**Source excerpt**.
^^^^

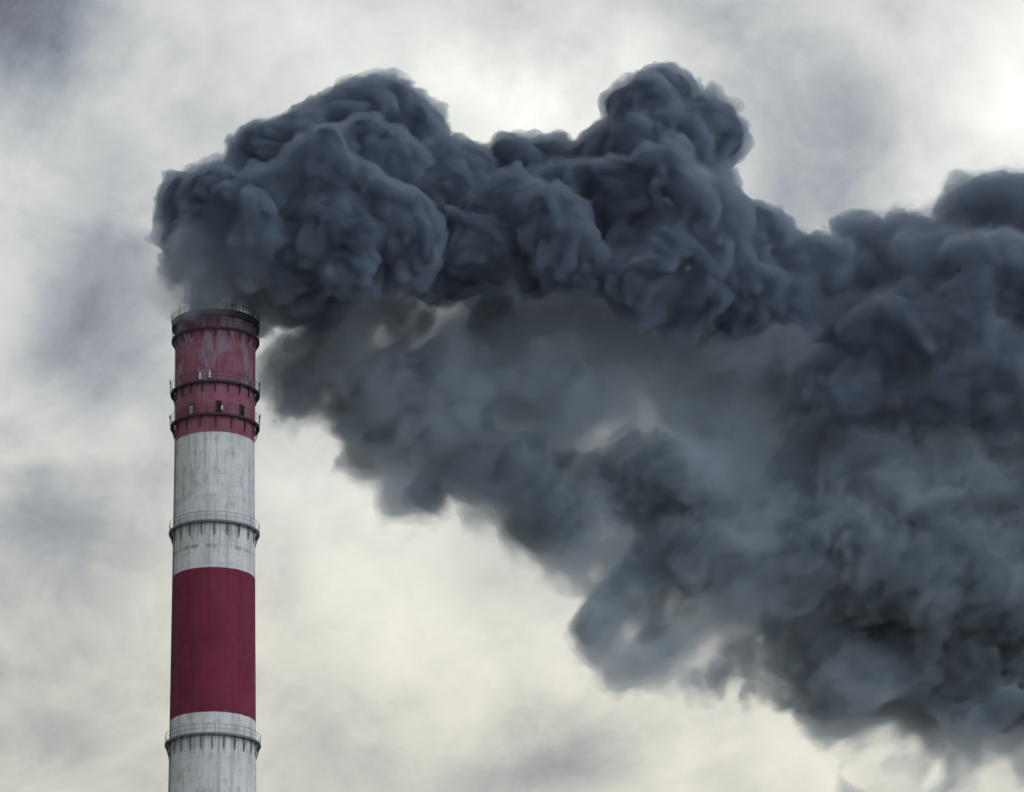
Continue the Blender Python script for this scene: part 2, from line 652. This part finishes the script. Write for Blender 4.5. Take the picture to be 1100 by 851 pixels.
# whip antennas on the galleries and a caged ladder down the left flank
for name, ang, z, h in (('antenna', 182, Z_RING['b'] + 0.1, 1.6), ('antenna', 186, Z_RING['c'] + 0.1, 1.2), ('antenna', -3, Z_RING['c'] + 0.1, 1.3), ('antenna', -6, Z_RING['b'], 1.3)):
    a = math.radians(ang)
    x, y = 4.85 * math.cos(a), 4.85 * math.sin(a)
    MB().tube((x, y, z), (x, y, z + h), 0.03, 6).tube((x, y, z + h * 0.7), (x, y, z + h), 0.07, 8).build(name, M_steel, chim)
la = math.radians(200)
lad = MB()
z0, z1 = 2.0, Z_TOP
ra = lambda z: (shaft_r(z) if z < Z_RED1 else 4.34) + 0.12
t_ = Vector((-math.sin(la), math.cos(la), 0))
zs = np.linspace(z0, z1, 80)
for s in (-0.22, 0.22):
    for za, zb in zip(zs[:-1], zs[1:]):
        pa = Vector((ra(za) * math.cos(la), ra(za) * math.sin(la), za)) + t_ * s
        pb = Vector((ra(zb) * math.cos(la), ra(zb) * math.sin(la), zb)) + t_ * s
        lad.tube(pa, pb, 0.03, 5)
z = z0
while z < z1:
    c = Vector((ra(z) * math.cos(la), ra(z) * math.sin(la), z))
    lad.tube(c - t_ * 0.22, c + t_ * 0.22, 0.018, 4)
    z += 0.4
lad.build('ladder', M_steel, chim)
# ------------------------------------------------------------------ smoke
#@@SMOKE
H = 0.23                                   # sampling of the smoke's density field, metres
rng = np.random.default_rng(11)
X0, X1 = at(140, 400, CHIM_Y).x, at(1250, 400, CHIM_Y).x
Y0, Y1 = CHIM_Y - 22, CHIM_Y + 30
ZB, ZT = at(600, 930, CHIM_Y).z, at(600, 30, CHIM_Y).z
nx, ny, nz = int((X1 - X0) / H), int((Y1 - Y0) / H), int((ZT - ZB) / H)
gx = (X0 + H * np.arange(nx)).astype(np.float32)
gy = (Y0 + H * np.arange(ny)).astype(np.float32)
gz = (ZB + H * np.arange(nz)).astype(np.float32)


def lattice_noise(cell, seed, stretch=(1, 1, 1)):
    """smooth random field with features of about one cell (metres), mean 0"""
    r_ = np.random.default_rng(seed)
    mats = []
    dims = []
    for g, st in zip((gx, gy, gz), stretch):
        c = cell * st
        n = int((g[-1] - g[0]) / c) + 5
        t = (g - g[0]) / c + 1.37
        i = np.floor(t).astype(int)
        f = (t - i).astype(np.float32)
        w = np.stack([(1 - f) ** 3 / 6, (3 * f ** 3 - 6 * f ** 2 + 4) / 6,
                      (-3 * f ** 3 + 3 * f ** 2 + 3 * f + 1) / 6, f ** 3 / 6])
        M = np.zeros((len(g), n + 3), np.float32)
        for k in range(4):
            M[np.arange(len(g)), i - 1 + k] = w[k]
        mats.append(M)
        dims.append(n + 3)
    v = r_.standard_normal(dims).astype(np.float32)
    v = np.tensordot(mats[0], v, (1, 0))
    v = np.einsum('ja,iak->ijk', mats[1], v, optimize=True)
    v = v @ mats[2].T
    return (v / v.std()).astype(np.float32)


def splat(field, c, r, k, cut):
    """smooth union of a sphere into an exp-accumulated field"""
    R = r + cut
    i0, i1 = max(0, int((c[0] - R - X0) / H)), min(nx, int((c[0] + R - X0) / H) + 2)
    j0, j1 = max(0, int((c[1] - R - Y0) / H)), min(ny, int((c[1] + R - Y0) / H) + 2)
    k0, k1 = max(0, int((c[2] - R - ZB) / H)), min(nz, int((c[2] + R - ZB) / H) + 2)
    if i0 >= i1 or j0 >= j1 or k0 >= k1:
        return
    d = np.sqrt((gx[i0:i1, None, None] - c[0]) ** 2 + (gy[None, j0:j1, None] - c[1]) ** 2 + (gz[None, None, k0:k1] - c[2]) ** 2) - r
    field[i0:i1, j0:j1, k0:k1] += np.exp(np.minimum(-d / k, 30.0))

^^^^

**What is being asked**. Repeat the material above verbatim. Leave the pictures behind.

**Problem solution**.
Continue the Blender Python script for this scene: part 2, from line 652. This part finishes the script. Write for Blender 4.5. Take the picture to be 1100 by 851 pixels.
# whip antennas on the galleries and a caged ladder down the left flank
for name, ang, z, h in (('antenna', 182, Z_RING['b'] + 0.1, 1.6), ('antenna', 186, Z_RING['c'] + 0.1, 1.2), ('antenna', -3, Z_RING['c'] + 0.1, 1.3), ('antenna', -6, Z_RING['b'], 1.3)):
    a = math.radians(ang)
    x, y = 4.85 * math.cos(a), 4.85 * math.sin(a)
    MB().tube((x, y, z), (x, y, z + h), 0.03, 6).tube((x, y, z + h * 0.7), (x, y, z + h), 0.07, 8).build(name, M_steel, chim)
la = math.radians(200)
lad = MB()
z0, z1 = 2.0, Z_TOP
ra = lambda z: (shaft_r(z) if z < Z_RED1 else 4.34) + 0.12
t_ = Vector((-math.sin(la), math.cos(la), 0))
zs = np.linspace(z0, z1, 80)
for s in (-0.22, 0.22):
    for za, zb in zip(zs[:-1], zs[1:]):
        pa = Vector((ra(za) * math.cos(la), ra(za) * math.sin(la), za)) + t_ * s
        pb = Vector((ra(zb) * math.cos(la), ra(zb) * math.sin(la), zb)) + t_ * s
        lad.tube(pa, pb, 0.03, 5)
z = z0
while z < z1:
    c = Vector((ra(z) * math.cos(la), ra(z) * math.sin(la), z))
    lad.tube(c - t_ * 0.22, c + t_ * 0.22, 0.018, 4)
    z += 0.4
lad.build('ladder', M_steel, chim)
# ------------------------------------------------------------------ smoke
#@@SMOKE
H = 0.23                                   # sampling of the smoke's density field, metres
rng = np.random.default_rng(11)
X0, X1 = at(140, 400, CHIM_Y).x, at(1250, 400, CHIM_Y).x
Y0, Y1 = CHIM_Y - 22, CHIM_Y + 30
ZB, ZT = at(600, 930, CHIM_Y).z, at(600, 30, CHIM_Y).z
nx, ny, nz = int((X1 - X0) / H), int((Y1 - Y0) / H), int((ZT - ZB) / H)
gx = (X0 + H * np.arange(nx)).astype(np.float32)
gy = (Y0 + H * np.arange(ny)).astype(np.float32)
gz = (ZB + H * np.arange(nz)).astype(np.float32)


def lattice_noise(cell, seed, stretch=(1, 1, 1)):
    """smooth random field with features of about one cell (metres), mean 0"""
    r_ = np.random.default_rng(seed)
    mats = []
    dims = []
    for g, st in zip((gx, gy, gz), stretch):
        c = cell * st
        n = int((g[-1] - g[0]) / c) + 5
        t = (g - g[0]) / c + 1.37
        i = np.floor(t).astype(int)
        f = (t - i).astype(np.float32)
        w = np.stack([(1 - f) ** 3 / 6, (3 * f ** 3 - 6 * f ** 2 + 4) / 6,
                      (-3 * f ** 3 + 3 * f ** 2 + 3 * f + 1) / 6, f ** 3 / 6])
        M = np.zeros((len(g), n + 3), np.float32)
        for k in range(4):
            M[np.arange(len(g)), i - 1 + k] = w[k]
        mats.append(M)
        dims.append(n + 3)
    v = r_.standard_normal(dims).astype(np.float32)
    v = np.tensordot(mats[0], v, (1, 0))
    v = np.einsum('ja,iak->ijk', mats[1], v, optimize=True)
    v = v @ mats[2].T
    return (v / v.std()).astype(np.float32)


def splat(field, c, r, k, cut):
    """smooth union of a sphere into an exp-accumulated field"""
    R = r + cut
    i0, i1 = max(0, int((c[0] - R - X0) / H)), min(nx, int((c[0] + R - X0) / H) + 2)
    j0, j1 = max(0, int((c[1] - R - Y0) / H)), min(ny, int((c[1] + R - Y0) / H) + 2)
    k0, k1 = max(0, int((c[2] - R - ZB) / H)), min(nz, int((c[2] + R - ZB) / H) + 2)
    if i0 >= i1 or j0 >= j1 or k0 >= k1:
        return
    d = np.sqrt((gx[i0:i1, None, None] - c[0]) ** 2 + (gy[None, j0:j1, None] - c[1]) ** 2 + (gz[None, None, k0:k1] - c[2]) ** 2) - r
    field[i0:i1, j0:j1, k0:k1] += np.exp(np.minimum(-d / k, 30.0))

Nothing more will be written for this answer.